# [Request]
Print the records below exactly, from the line containing "Write the bpy" down to the line containing "sc.cycles.sample_clamp_indirect = 6", both lines included, and omit every picture.

# [Records shown]
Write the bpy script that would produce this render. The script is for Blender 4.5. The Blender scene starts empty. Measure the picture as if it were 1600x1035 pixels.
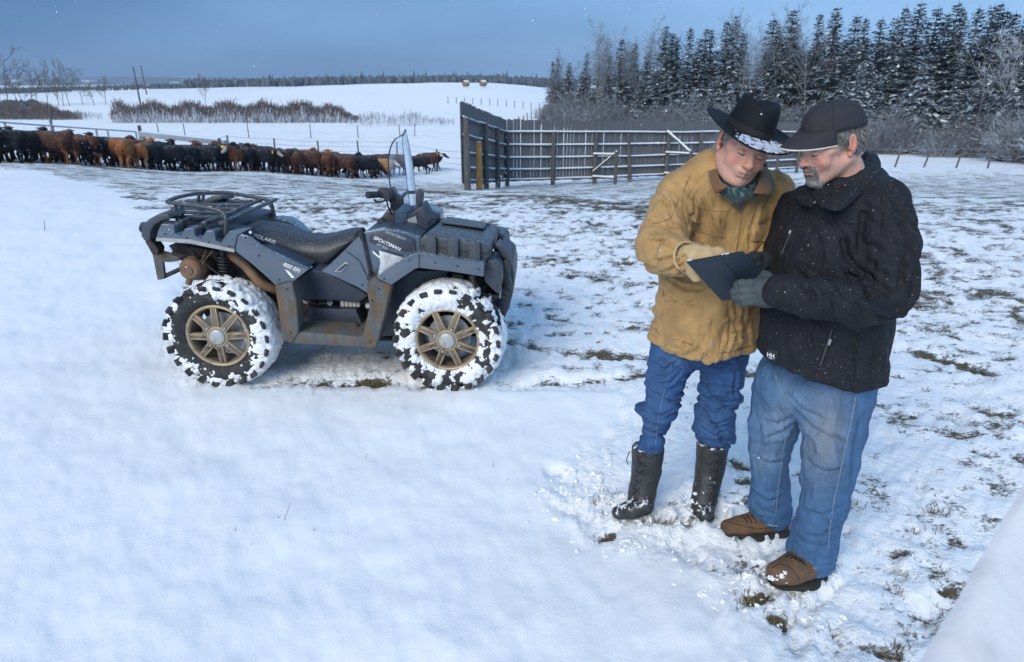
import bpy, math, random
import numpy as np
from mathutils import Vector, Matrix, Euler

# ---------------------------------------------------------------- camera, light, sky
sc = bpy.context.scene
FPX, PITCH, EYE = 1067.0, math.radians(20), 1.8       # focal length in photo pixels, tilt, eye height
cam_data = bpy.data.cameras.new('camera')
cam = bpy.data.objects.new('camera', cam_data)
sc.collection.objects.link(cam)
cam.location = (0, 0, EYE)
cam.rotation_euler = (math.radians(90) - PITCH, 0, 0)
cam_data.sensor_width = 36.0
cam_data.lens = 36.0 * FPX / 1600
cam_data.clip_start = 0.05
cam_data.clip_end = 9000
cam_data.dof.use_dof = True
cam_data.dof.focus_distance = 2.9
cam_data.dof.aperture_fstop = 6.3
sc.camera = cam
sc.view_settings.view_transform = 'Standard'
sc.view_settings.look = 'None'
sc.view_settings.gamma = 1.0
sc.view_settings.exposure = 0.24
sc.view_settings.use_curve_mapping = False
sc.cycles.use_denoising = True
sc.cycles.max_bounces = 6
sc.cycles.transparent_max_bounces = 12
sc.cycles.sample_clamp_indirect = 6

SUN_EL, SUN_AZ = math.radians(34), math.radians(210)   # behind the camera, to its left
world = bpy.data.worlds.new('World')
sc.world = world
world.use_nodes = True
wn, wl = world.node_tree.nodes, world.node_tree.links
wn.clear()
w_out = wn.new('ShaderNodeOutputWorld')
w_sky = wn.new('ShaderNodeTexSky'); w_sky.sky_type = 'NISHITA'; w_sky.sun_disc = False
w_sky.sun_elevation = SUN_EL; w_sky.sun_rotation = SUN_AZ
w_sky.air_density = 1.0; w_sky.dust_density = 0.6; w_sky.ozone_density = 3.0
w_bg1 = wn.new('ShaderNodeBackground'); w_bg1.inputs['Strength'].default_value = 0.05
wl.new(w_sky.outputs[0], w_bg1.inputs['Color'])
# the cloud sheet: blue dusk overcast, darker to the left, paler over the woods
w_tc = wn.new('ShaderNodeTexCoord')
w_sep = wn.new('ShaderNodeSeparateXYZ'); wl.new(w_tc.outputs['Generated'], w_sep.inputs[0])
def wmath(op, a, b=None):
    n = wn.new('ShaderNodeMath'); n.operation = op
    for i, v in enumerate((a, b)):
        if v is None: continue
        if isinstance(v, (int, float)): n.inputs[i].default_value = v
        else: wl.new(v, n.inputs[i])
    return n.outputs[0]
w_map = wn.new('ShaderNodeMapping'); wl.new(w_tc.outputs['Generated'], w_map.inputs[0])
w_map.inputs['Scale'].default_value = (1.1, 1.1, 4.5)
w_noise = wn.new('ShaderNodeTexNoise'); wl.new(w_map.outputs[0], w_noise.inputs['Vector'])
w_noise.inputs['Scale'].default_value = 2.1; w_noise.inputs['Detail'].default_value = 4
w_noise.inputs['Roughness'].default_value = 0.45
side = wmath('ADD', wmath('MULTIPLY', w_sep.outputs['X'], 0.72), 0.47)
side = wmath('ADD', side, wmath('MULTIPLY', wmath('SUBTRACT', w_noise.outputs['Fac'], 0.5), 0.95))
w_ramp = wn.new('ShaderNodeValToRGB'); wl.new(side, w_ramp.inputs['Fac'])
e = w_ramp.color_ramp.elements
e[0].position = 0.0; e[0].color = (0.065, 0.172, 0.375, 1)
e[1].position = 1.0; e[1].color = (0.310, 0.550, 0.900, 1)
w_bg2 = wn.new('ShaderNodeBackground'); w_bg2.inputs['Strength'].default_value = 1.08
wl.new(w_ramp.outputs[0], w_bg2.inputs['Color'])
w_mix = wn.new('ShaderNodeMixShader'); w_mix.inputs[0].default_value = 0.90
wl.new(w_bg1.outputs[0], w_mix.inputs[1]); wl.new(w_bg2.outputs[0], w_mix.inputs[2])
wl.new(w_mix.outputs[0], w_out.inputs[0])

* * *

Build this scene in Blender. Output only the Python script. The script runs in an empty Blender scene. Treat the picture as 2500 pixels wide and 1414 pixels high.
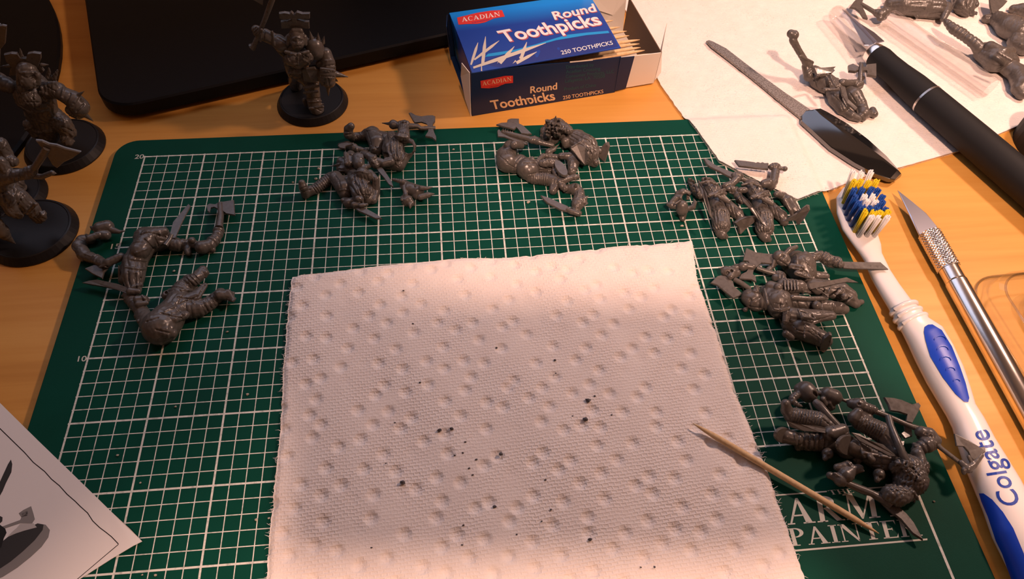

# [Problem solution]
Write the bpy script that would produce this render. The script is for Blender 4.5. The Blender scene starts empty. Measure the picture as if it were 1600x1035 pixels.
import bpy, math, random
import numpy as np
from mathutils import Vector, Matrix, Euler

# ---------------------------------------------------------------- camera, light, sky
sc = bpy.context.scene
FPX, PITCH, EYE = 1067.0, math.radians(20), 1.8       # focal length in photo pixels, tilt, eye height
cam_data = bpy.data.cameras.new('camera')
cam = bpy.data.objects.new('camera', cam_data)
sc.collection.objects.link(cam)
cam.location = (0, 0, EYE)
cam.rotation_euler = (math.radians(90) - PITCH, 0, 0)
cam_data.sensor_width = 36.0
cam_data.lens = 36.0 * FPX / 1600
cam_data.clip_start = 0.05
cam_data.clip_end = 9000
cam_data.dof.use_dof = True
cam_data.dof.focus_distance = 2.9
cam_data.dof.aperture_fstop = 6.3
sc.camera = cam
sc.view_settings.view_transform = 'Standard'
sc.view_settings.look = 'None'
sc.view_settings.gamma = 1.0
sc.view_settings.exposure = 0.24
sc.view_settings.use_curve_mapping = False
sc.cycles.use_denoising = True
sc.cycles.max_bounces = 6
sc.cycles.transparent_max_bounces = 12
sc.cycles.sample_clamp_indirect = 6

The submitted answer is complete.